4. Mi año de descanso y relajación, Ottessa Moshfegh
Esta novela, publicada por primera vez en 2018, ha sido toda una revolución literaria que sigue removiendo a todo el que la lee. La trama es aparentemente simple: la narradora, cuyo nombre desconocemos, es una joven que trabaja para una galería de arte en Nueva York y aunque aparentemente todo le va bien, se siente profundamente deprimida. El lector no llega a tener del todo claro el motivo de su descontento, pero sí va descubriendo poco a poco las consecuencias de este malestar: la protagonista decide abandonar el trabajo y todas sus relaciones sociales para pasar la mayor parte del tiempo durmiendo (con la ayuda de somníferos y todo tipo de sustancias químicas). Su retiro del mundo será cada vez más espectacular y se las arreglará para pasarse prácticamente un año durmiendo, encerrada y radicalmente separada del exterior.
Aunque está ambientada en el año 2000, la novela ha sido leída en clave generacional, desde la perspectiva de los millennials (que es la generación a la que pertenece Ottessa Moshfegh, la autora). Mi año de descanso y relajación ha de ser interpretada a la luz de todo lo que hemos visto hasta ahora: una sociedad en la que la atención está en disputa y donde todo conocimiento, comportamiento y padecimiento está monitorizado y contabilizado. Si el riesgo constante es el burnout, Moshfegh nos ofrece una solución igualmente radical: abandonarlo todo e hibernar.

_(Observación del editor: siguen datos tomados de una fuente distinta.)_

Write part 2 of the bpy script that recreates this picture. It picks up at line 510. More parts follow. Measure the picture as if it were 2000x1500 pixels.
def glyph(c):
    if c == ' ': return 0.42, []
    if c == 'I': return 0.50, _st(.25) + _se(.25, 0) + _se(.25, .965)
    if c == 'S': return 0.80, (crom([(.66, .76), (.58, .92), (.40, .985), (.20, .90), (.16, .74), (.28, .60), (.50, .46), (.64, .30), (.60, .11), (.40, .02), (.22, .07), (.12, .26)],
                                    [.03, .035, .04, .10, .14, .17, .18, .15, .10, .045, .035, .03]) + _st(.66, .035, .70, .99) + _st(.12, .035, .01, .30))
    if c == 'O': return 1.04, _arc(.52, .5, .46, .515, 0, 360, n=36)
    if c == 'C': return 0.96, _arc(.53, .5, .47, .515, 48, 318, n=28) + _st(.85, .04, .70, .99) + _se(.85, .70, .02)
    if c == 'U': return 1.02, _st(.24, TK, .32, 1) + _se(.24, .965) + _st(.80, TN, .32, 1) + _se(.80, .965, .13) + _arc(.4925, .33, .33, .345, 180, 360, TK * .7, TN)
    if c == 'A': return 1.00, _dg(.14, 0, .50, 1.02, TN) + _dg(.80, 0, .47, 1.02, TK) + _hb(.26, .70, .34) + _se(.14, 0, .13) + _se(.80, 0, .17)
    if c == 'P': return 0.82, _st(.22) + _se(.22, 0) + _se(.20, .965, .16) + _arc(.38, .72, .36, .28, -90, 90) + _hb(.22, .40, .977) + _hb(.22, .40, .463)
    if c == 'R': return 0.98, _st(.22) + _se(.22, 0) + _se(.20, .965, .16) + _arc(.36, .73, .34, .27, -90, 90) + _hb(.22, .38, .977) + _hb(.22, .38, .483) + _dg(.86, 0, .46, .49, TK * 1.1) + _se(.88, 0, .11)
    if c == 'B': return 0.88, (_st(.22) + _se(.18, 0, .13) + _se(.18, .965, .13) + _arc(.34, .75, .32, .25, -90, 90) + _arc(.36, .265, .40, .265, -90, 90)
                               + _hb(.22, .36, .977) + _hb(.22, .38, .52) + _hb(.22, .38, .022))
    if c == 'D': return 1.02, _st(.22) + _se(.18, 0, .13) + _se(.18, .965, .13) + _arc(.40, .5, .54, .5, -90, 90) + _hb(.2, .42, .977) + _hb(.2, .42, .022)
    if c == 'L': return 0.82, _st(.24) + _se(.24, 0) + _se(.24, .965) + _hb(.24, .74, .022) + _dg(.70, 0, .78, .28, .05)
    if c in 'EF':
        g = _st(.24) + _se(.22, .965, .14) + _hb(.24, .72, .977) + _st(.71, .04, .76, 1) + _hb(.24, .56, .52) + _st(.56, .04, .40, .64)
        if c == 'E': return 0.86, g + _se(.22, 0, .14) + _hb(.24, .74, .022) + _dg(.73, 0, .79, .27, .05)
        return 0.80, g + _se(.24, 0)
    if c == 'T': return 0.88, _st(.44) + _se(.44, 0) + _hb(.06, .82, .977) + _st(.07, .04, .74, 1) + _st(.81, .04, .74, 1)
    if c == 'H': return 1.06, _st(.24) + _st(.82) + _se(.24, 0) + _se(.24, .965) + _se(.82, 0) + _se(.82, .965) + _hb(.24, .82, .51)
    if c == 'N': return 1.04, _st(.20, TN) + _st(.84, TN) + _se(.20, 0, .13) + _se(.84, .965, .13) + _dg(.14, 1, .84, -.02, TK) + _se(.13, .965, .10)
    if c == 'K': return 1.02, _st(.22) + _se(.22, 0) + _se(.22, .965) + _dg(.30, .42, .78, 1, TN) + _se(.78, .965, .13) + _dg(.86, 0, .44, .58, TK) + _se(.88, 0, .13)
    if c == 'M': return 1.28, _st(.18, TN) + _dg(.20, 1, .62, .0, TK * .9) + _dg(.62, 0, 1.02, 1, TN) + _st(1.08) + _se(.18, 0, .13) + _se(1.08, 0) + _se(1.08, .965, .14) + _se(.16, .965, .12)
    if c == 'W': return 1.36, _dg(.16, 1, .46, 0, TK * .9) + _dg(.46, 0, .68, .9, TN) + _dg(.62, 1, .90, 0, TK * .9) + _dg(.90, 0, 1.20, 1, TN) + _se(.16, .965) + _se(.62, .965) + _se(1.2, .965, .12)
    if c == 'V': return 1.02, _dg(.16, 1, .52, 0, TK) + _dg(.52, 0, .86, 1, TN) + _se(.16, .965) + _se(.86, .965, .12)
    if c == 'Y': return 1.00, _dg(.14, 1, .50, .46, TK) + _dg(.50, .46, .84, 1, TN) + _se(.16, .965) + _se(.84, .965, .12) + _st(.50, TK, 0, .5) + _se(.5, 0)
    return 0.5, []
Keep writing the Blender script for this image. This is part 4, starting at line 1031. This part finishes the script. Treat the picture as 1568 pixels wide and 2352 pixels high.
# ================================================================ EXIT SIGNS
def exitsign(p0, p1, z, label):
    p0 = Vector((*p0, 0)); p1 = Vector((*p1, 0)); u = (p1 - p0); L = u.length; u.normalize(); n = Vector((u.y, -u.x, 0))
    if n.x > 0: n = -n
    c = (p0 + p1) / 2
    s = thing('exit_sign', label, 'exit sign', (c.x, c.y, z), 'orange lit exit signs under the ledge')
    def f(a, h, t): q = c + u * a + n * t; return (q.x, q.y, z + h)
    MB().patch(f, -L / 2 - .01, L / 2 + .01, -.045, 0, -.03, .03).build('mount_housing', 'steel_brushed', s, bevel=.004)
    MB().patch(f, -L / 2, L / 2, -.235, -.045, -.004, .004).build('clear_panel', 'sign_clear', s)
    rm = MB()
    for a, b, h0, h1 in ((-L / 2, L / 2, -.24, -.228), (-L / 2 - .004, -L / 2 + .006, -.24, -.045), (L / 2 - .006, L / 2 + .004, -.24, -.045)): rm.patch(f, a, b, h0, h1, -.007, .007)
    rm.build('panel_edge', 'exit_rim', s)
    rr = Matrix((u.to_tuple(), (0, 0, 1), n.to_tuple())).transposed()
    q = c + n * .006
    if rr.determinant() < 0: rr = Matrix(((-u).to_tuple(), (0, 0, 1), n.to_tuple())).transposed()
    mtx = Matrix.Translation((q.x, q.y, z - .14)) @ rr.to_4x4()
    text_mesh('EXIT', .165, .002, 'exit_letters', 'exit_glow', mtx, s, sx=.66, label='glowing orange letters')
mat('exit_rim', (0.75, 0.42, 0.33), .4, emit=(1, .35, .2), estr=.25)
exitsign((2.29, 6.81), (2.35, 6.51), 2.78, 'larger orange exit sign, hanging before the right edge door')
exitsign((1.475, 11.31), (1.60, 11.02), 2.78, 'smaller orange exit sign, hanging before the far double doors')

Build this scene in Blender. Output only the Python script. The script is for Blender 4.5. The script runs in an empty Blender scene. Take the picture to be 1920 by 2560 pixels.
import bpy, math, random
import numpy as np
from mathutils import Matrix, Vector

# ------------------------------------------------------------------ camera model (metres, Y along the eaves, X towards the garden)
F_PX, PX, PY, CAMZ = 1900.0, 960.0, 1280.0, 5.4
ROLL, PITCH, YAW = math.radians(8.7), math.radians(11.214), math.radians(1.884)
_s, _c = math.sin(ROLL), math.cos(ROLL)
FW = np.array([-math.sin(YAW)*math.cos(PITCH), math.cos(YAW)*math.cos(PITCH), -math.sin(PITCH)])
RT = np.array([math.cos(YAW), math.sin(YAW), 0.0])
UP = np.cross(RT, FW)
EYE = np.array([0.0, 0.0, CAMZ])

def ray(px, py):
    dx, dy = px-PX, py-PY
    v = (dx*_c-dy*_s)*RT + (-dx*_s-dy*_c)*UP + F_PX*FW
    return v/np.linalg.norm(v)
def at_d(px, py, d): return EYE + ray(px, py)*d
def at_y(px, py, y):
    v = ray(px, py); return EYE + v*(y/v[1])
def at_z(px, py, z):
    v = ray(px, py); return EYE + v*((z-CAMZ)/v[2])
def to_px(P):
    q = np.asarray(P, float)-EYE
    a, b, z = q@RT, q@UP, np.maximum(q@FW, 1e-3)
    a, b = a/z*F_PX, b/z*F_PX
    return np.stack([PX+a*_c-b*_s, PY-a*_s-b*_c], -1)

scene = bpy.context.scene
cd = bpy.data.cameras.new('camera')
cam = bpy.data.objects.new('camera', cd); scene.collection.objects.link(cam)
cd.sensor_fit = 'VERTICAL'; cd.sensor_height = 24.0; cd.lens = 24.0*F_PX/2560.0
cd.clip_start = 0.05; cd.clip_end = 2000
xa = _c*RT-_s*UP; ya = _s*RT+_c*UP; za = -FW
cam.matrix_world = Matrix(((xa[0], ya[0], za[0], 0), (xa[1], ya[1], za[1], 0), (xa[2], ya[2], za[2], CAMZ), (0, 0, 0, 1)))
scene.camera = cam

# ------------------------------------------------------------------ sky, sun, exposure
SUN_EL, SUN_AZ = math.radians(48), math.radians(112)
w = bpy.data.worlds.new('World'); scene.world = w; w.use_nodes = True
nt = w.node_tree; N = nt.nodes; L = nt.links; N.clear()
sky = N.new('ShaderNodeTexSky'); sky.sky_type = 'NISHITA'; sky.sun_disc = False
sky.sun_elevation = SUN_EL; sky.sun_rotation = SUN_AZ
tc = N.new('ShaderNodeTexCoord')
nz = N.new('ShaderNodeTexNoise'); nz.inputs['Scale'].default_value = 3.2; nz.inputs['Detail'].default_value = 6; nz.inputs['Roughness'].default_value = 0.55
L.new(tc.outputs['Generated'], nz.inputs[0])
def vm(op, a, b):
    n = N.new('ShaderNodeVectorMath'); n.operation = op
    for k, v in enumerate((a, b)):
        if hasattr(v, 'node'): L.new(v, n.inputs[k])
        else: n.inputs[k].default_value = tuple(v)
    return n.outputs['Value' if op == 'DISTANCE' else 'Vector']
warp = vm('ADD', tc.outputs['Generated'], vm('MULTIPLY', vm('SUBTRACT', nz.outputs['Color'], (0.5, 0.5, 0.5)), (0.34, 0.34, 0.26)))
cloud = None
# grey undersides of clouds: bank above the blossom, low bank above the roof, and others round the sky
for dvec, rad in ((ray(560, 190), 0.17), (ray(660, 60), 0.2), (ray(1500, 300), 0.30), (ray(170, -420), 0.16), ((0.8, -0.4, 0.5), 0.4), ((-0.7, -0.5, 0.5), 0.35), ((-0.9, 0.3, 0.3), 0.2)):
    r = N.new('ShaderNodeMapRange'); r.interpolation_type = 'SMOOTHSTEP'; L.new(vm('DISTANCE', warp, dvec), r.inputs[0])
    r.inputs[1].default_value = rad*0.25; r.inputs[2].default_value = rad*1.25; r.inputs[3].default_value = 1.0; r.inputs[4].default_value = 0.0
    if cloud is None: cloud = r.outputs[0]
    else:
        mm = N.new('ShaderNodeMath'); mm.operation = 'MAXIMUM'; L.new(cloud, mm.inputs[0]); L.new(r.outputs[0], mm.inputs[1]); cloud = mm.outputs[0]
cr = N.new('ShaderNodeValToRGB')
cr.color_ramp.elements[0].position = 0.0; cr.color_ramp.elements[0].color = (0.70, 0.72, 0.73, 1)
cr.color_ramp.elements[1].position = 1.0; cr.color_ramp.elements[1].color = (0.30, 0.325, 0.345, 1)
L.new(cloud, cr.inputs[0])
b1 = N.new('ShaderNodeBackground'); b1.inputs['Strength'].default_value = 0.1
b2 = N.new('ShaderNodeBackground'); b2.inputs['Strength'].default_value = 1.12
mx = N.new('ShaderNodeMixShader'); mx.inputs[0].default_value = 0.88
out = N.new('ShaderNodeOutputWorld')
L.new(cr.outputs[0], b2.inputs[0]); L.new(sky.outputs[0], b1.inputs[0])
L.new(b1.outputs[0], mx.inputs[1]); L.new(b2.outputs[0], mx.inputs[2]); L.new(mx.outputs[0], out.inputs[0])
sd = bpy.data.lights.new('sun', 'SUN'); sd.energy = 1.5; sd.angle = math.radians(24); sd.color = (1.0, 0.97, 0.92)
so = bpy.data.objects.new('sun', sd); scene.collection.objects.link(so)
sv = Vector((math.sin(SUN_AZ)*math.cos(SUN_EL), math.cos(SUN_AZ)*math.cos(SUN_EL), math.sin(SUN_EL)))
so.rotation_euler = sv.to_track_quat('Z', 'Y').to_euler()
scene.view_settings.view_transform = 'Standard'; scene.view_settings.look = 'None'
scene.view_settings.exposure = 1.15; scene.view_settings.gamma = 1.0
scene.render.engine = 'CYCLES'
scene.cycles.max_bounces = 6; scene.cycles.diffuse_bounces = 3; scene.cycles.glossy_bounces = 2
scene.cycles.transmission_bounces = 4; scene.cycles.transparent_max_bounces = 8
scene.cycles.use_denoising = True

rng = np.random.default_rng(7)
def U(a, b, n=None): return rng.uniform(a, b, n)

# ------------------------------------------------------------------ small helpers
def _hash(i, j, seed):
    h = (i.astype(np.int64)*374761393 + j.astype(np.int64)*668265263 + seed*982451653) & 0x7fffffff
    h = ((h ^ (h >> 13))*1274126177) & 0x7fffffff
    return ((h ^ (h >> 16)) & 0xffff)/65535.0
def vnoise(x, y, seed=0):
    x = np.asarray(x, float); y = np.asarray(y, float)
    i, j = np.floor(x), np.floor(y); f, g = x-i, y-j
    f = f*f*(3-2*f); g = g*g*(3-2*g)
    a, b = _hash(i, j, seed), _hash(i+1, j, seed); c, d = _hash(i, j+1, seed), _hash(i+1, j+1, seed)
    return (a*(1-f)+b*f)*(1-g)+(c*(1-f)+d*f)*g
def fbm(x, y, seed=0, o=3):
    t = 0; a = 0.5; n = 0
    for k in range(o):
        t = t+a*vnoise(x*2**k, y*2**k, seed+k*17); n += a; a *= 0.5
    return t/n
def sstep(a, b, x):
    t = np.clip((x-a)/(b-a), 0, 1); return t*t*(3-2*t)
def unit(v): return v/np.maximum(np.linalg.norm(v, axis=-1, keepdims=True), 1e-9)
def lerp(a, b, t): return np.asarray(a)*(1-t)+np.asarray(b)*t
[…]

5. La sociedad del cansancio, Byung-Chul Han
A muchos les sonará el nombre de Byung-Chul Han. Filósofo alemán de origen surcoreano, que se ha convertido en una especie de celebrity intelectual gracias a la forma de sus ensayos: pequeñas píldoras de pensamiento (sus libros son siempre muy cortos) que abordan una sola idea con reflexiones tan densas como fascinantes. La sociedad del cansancio es quizá su libro más conocido e importante; en la medida que estudia las consecuencias de la economía de la atención y de lo que él llama el imperativo de rendimiento.
Han nos invita a pensar el presente a través del concepto de “positividad”. Considera que en el pasado el poder se ejercía de arriba hacia abajo, jerárquicamente, y era por lo tanto necesario que alguien vigilara que las personas hicieran lo que se les mandaba hacer; pone la fábrica y la prisión como instituciones paradigmáticas en las que el control absoluto sobre los individuos era lo que determinaba su sometimiento al poder. Sin embargo, considera que hoy esta vigilancia ya no es necesaria, pues ha habido un cambio ideológico que ha puesto la positividad y el rendimiento en el centro. Ahora son los propios individuos quienes tienen que tomar la iniciativa para ser productivos: las instituciones paradigmáticas ya no son la fábrica y la prisión, sino el emprendedor y el gimnasio.
En consecuencia, Han relaciona esta positividad con el cansancio y el agotamiento de la economía de la atención, en la que cada uno es responsable de todo lo que hace. Al igual que Jenny Odell, investiga qué formas de ociosidad y de “hacer nada” pueden ayudarnos a combatir una sistema económico cada vez más exigente.